Items from a data source
****************************************

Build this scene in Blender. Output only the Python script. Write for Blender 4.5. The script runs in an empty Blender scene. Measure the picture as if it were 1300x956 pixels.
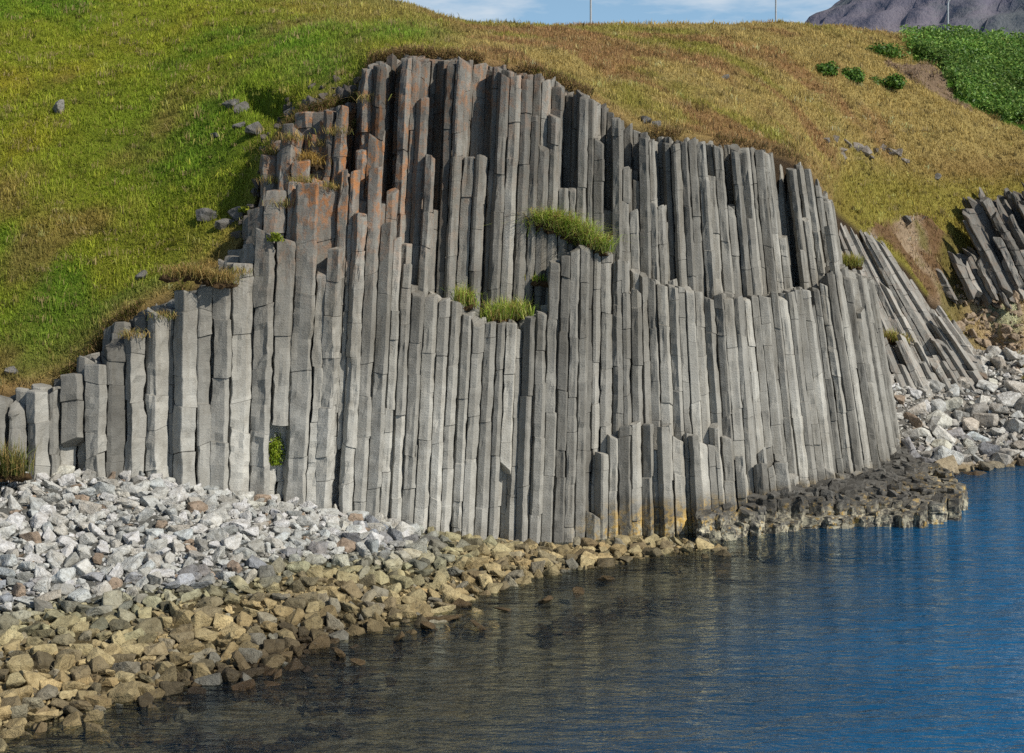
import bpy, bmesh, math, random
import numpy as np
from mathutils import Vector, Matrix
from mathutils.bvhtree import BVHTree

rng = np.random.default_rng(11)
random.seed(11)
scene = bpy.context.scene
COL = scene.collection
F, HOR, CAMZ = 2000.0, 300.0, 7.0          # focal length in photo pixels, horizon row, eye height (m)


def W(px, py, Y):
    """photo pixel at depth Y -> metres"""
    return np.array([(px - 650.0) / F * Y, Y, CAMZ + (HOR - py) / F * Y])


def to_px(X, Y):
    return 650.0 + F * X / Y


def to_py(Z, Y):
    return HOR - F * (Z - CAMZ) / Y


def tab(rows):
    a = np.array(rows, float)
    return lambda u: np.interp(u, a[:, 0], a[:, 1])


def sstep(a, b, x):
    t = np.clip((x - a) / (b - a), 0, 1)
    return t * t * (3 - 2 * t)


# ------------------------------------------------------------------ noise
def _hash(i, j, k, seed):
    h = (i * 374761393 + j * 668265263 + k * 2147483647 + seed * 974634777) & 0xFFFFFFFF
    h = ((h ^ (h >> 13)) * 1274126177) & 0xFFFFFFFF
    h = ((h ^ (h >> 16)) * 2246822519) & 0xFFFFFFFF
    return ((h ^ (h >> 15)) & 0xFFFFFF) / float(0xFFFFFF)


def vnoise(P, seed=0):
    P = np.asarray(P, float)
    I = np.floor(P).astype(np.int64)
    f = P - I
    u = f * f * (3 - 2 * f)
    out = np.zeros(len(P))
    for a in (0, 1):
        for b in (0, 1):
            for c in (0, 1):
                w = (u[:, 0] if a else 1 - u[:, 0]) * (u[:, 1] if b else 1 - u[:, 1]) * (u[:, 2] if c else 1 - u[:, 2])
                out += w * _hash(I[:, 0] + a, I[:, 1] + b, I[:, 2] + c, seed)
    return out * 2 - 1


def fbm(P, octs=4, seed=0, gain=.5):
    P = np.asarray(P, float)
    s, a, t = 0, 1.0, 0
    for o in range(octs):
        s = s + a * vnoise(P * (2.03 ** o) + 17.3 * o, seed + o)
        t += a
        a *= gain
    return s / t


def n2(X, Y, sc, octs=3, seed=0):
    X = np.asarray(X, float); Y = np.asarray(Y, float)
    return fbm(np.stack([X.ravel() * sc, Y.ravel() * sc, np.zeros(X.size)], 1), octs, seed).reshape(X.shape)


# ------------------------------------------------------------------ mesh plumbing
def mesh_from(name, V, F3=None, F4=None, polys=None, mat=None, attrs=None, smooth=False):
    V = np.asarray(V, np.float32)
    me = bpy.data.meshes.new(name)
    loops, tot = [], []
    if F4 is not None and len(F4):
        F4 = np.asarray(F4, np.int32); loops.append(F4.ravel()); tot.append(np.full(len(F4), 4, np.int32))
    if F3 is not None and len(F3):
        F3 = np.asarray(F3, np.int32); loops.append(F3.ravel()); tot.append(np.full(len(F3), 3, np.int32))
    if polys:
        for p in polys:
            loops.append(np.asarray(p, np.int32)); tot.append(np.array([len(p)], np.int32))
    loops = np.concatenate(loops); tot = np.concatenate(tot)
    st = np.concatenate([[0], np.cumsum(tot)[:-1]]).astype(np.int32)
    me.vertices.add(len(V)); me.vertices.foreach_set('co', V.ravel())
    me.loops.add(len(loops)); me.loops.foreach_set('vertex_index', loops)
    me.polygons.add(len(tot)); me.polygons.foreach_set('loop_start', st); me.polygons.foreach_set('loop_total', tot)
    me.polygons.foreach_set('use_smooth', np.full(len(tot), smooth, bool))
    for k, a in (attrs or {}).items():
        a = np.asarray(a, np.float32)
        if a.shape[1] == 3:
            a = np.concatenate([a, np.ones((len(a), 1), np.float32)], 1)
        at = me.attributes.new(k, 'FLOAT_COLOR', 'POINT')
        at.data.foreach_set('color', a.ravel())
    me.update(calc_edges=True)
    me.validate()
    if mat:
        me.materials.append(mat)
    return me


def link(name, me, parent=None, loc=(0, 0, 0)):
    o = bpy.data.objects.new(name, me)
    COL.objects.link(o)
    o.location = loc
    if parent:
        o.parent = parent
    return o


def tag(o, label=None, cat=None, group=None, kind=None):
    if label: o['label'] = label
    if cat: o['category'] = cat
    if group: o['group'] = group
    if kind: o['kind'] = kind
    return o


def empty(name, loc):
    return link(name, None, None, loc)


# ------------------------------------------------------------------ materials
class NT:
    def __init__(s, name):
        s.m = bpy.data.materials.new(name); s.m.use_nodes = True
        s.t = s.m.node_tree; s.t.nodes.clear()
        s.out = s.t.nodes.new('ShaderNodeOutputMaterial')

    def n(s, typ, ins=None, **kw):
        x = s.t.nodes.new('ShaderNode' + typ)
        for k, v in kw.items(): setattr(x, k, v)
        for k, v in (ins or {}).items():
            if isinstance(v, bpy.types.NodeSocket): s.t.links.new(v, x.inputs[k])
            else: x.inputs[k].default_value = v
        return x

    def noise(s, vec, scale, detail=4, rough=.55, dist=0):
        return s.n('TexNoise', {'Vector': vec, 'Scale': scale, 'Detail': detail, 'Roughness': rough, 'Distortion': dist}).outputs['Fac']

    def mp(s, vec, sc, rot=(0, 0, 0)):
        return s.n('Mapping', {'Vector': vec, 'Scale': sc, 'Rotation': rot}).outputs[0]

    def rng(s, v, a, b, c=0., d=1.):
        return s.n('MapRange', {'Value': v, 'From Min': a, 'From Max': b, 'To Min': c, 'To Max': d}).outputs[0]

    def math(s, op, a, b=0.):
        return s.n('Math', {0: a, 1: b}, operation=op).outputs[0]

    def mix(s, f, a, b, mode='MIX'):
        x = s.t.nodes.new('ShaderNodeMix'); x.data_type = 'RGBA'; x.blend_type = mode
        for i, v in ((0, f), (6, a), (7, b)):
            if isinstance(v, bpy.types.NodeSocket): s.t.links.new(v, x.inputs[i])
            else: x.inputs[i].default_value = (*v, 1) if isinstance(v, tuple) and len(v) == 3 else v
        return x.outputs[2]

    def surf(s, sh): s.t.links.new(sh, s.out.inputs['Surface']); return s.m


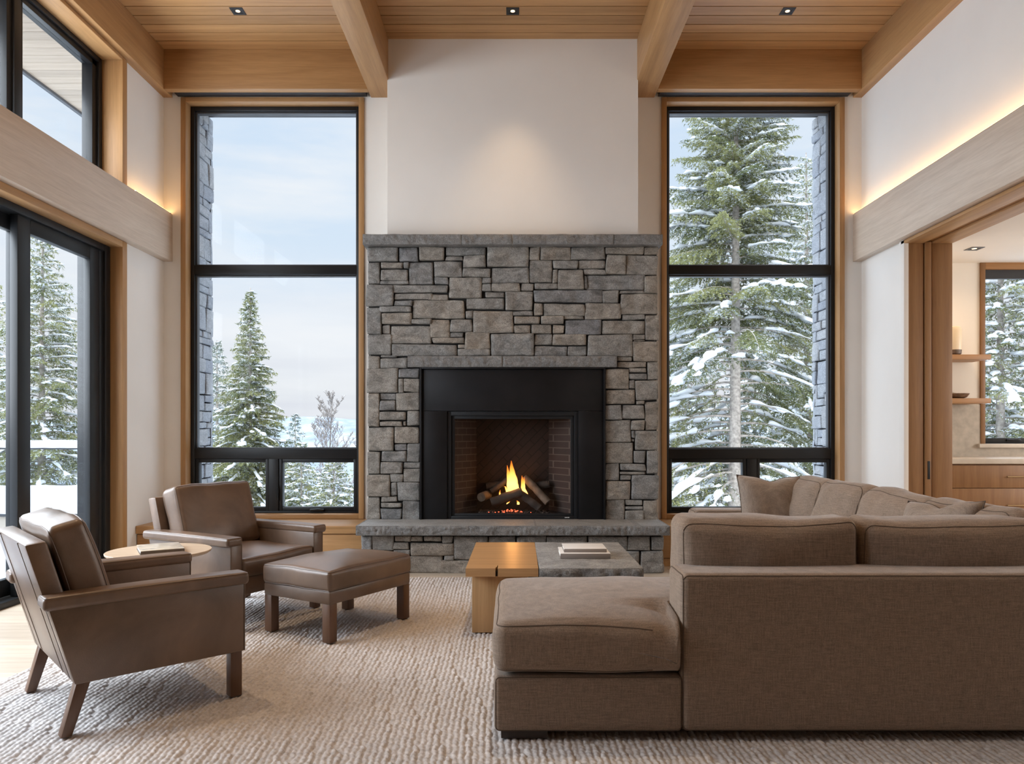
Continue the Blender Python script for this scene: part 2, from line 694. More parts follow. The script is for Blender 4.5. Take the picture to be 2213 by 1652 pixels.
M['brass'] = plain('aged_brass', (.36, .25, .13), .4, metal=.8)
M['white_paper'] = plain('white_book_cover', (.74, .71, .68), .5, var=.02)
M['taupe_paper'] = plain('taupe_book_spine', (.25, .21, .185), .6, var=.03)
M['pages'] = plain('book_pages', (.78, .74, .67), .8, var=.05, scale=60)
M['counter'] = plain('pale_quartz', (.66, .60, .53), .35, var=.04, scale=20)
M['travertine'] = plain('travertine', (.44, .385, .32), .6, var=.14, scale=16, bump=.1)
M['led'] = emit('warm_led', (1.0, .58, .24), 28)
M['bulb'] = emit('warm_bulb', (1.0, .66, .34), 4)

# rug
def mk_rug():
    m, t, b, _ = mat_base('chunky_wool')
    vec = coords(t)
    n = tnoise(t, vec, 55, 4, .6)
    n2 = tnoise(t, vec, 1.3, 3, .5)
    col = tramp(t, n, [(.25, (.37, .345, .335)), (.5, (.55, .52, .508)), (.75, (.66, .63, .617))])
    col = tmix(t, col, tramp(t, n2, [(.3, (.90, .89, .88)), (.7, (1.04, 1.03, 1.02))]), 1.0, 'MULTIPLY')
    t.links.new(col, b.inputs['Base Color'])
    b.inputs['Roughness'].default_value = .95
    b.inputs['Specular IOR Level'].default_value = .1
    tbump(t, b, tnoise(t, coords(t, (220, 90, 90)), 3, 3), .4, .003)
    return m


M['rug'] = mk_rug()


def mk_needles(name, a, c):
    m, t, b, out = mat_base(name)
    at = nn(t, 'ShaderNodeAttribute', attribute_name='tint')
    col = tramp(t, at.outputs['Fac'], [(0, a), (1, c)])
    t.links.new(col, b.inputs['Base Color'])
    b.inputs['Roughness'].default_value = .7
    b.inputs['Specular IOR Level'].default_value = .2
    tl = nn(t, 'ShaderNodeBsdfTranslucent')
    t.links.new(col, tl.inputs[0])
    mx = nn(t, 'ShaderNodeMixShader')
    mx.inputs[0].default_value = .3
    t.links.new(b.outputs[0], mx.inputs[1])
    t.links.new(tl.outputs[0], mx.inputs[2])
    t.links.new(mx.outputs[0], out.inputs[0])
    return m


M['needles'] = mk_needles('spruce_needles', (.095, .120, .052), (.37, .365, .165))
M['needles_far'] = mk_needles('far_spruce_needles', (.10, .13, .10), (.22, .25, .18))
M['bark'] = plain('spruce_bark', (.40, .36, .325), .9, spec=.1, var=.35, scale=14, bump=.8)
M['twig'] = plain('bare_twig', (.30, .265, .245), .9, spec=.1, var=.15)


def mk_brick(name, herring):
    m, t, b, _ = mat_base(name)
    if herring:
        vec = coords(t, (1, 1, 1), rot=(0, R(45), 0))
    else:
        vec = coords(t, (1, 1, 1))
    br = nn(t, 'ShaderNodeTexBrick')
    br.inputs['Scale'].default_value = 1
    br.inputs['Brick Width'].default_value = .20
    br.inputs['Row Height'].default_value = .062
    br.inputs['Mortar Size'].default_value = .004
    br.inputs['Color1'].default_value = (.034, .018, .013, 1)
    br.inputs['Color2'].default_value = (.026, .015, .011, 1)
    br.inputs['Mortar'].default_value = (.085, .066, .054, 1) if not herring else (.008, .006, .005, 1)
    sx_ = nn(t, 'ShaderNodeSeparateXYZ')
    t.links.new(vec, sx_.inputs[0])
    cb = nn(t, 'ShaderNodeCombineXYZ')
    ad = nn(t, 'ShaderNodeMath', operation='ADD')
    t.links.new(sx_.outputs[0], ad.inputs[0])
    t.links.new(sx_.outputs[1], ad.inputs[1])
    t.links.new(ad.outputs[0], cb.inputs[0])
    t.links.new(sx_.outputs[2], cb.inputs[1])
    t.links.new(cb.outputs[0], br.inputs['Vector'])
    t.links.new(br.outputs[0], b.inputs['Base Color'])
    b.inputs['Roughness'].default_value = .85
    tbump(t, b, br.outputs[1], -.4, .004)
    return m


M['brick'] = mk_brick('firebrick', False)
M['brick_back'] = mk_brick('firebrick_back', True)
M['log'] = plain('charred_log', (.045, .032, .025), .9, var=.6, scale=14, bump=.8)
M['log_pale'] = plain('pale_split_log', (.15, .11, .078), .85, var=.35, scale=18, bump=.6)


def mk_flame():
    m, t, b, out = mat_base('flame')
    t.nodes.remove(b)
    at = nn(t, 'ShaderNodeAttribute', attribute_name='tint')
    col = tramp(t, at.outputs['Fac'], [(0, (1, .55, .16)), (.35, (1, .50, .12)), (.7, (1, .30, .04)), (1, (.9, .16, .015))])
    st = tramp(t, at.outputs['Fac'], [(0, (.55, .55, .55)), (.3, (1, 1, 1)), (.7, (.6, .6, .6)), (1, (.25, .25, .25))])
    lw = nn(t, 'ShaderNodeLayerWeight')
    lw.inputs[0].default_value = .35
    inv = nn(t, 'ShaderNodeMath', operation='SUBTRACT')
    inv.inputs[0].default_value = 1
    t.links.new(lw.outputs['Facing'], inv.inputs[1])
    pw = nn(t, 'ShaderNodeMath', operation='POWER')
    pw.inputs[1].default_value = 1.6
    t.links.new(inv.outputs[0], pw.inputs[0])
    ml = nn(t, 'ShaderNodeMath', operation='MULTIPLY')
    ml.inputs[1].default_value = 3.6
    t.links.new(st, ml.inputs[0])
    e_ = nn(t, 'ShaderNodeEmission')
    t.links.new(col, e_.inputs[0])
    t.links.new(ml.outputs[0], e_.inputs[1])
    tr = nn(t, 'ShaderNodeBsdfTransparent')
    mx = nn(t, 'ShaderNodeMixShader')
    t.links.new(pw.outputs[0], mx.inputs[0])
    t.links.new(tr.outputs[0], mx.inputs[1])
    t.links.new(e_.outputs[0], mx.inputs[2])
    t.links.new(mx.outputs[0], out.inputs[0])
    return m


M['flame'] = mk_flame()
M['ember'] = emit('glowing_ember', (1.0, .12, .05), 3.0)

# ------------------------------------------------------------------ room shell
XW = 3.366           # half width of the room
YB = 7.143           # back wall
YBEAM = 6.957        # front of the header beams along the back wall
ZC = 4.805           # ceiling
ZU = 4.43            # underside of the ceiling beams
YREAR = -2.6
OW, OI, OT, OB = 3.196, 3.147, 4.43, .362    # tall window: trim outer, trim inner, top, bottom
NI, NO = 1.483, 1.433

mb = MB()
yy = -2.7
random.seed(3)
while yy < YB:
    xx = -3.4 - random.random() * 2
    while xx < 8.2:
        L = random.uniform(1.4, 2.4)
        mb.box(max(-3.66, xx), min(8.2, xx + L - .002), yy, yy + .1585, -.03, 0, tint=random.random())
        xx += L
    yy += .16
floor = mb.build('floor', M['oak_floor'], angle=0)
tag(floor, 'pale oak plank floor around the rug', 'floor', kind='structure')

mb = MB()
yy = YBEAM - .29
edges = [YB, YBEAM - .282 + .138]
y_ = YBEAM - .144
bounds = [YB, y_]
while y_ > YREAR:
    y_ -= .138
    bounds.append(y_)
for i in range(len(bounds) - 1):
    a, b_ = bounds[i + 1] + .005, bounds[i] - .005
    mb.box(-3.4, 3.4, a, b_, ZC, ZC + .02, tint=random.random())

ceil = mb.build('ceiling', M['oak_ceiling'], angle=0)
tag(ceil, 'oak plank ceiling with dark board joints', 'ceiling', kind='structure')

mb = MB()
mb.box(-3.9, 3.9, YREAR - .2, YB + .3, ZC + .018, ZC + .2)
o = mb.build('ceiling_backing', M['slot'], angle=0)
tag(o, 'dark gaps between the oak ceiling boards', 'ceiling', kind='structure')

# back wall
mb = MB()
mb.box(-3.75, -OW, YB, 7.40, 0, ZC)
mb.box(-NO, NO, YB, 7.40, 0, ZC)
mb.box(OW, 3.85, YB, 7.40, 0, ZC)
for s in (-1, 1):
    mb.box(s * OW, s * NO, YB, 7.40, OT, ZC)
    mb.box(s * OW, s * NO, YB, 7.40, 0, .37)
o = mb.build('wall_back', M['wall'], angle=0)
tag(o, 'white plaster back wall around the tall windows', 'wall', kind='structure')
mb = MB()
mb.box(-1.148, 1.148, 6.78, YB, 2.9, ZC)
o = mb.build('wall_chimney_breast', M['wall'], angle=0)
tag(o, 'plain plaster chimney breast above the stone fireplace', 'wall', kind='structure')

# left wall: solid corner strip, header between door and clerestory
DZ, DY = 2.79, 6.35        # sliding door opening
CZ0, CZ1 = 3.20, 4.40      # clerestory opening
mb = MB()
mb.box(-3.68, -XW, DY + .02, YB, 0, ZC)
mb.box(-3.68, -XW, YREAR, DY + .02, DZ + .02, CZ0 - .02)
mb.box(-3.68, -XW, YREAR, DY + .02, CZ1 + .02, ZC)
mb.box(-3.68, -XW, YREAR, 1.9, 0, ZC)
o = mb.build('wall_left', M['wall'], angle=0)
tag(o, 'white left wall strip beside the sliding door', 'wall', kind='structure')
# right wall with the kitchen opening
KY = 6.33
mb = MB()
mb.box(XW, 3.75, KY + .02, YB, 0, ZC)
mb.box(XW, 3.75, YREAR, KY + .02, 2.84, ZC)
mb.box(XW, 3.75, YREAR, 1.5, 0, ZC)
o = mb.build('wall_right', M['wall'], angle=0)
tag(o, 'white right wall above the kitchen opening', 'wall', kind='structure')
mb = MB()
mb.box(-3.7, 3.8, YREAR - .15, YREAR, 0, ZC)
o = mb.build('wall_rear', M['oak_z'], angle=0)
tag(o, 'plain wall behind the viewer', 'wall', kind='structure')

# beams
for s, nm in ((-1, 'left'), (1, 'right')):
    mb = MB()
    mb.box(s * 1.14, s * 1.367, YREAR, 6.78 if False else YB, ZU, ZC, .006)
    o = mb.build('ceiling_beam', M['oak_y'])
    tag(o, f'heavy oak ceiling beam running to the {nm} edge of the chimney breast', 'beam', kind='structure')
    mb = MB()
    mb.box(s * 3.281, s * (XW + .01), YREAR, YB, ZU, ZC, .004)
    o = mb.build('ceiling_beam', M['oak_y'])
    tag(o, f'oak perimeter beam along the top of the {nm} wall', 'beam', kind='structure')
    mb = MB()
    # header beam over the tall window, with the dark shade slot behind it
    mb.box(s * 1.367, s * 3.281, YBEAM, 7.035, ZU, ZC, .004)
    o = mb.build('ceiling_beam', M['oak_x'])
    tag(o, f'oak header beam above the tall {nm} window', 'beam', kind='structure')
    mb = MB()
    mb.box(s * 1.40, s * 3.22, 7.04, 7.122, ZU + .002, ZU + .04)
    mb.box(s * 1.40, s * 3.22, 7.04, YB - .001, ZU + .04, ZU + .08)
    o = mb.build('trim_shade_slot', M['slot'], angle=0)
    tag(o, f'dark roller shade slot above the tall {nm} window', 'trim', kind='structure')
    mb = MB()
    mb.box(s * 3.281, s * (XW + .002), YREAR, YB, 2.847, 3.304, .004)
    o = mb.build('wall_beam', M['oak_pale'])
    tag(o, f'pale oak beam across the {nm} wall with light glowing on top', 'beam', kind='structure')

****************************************

◆ What the exercise asks
Everything from the first line of the entries through the line that contains "return ((h ^" is to be reproduced exactly, except the pictures.

◆ Answer to this problem
Build this scene in Blender. Output only the Python script. Write for Blender 4.5. The script runs in an empty Blender scene. Measure the picture as if it were 1300x956 pixels.
import bpy, bmesh, math, random
import numpy as np
from mathutils import Vector, Matrix
from mathutils.bvhtree import BVHTree

rng = np.random.default_rng(11)
random.seed(11)
scene = bpy.context.scene
COL = scene.collection
F, HOR, CAMZ = 2000.0, 300.0, 7.0          # focal length in photo pixels, horizon row, eye height (m)


def W(px, py, Y):
    """photo pixel at depth Y -> metres"""
    return np.array([(px - 650.0) / F * Y, Y, CAMZ + (HOR - py) / F * Y])


def to_px(X, Y):
    return 650.0 + F * X / Y


def to_py(Z, Y):
    return HOR - F * (Z - CAMZ) / Y


def tab(rows):
    a = np.array(rows, float)
    return lambda u: np.interp(u, a[:, 0], a[:, 1])


def sstep(a, b, x):
    t = np.clip((x - a) / (b - a), 0, 1)
    return t * t * (3 - 2 * t)


# ------------------------------------------------------------------ noise
def _hash(i, j, k, seed):
    h = (i * 374761393 + j * 668265263 + k * 2147483647 + seed * 974634777) & 0xFFFFFFFF
    h = ((h ^ (h >> 13)) * 1274126177) & 0xFFFFFFFF
    h = ((h ^ (h >> 16)) * 2246822519) & 0xFFFFFFFF
    return ((h ^ (h >> 15)) & 0xFFFFFF) / float(0xFFFFFF)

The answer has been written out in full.